Both moves have come in the wake of KPMG's publication of such details as profits and partners' remuneration following last year's decision to incorporate its audit arm with the specific aim of giving partners greater protection against large law suits.

As partnerships, accountancy firms are not required to publish any financial information and the leading practices have until this year merely produced gross fee income figures every June.

Since KPMG's announcement, Stoy Hayward, another second-tier accountancy firm, and a law firm have produced figures.

But it is widely believed that it will become the norm in the years to come.

KPMG believes that this will be partly due to companies asking firms to follow his organisation's example and partly due to people within the firms seeing the commercial advantage in being more transparent.

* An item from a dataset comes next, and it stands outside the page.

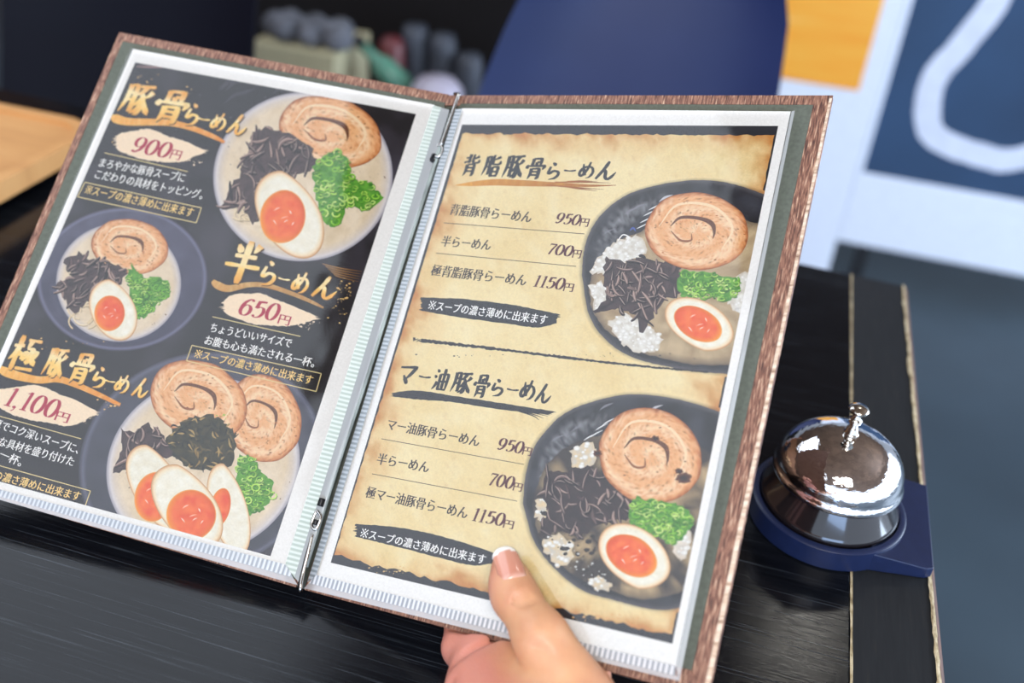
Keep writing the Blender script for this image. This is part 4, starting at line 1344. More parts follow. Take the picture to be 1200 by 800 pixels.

Last month, KPMG published a report suggesting that 93 per cent of companies were in favour of the large accountancy firms disclosing their financial information, with 69 per cent saying that they wanted them to be audited in the same way as plcs.

An Ernst & Young spokeswoman explained that the firm's decision was part of "a general move towards greater openness".

But observers are seeing it as part of an effort to win support for the firm's likely decision to try to reduce its exposure to large negligence claims by taking advantage of the limited liability partnership legislation that it and fellow big six firm Price Waterhouse helped to develop.

Price Waterhouse - in common with other leading firms - has not yet made a commitment on disclosure and is believed to be awaiting details of the Jersey law's requirements.

All the firms are continuing to lobby Government ministers for a change in the law to prevent them and other professionals from being held fully liable for any loss even if they are only partly responsible.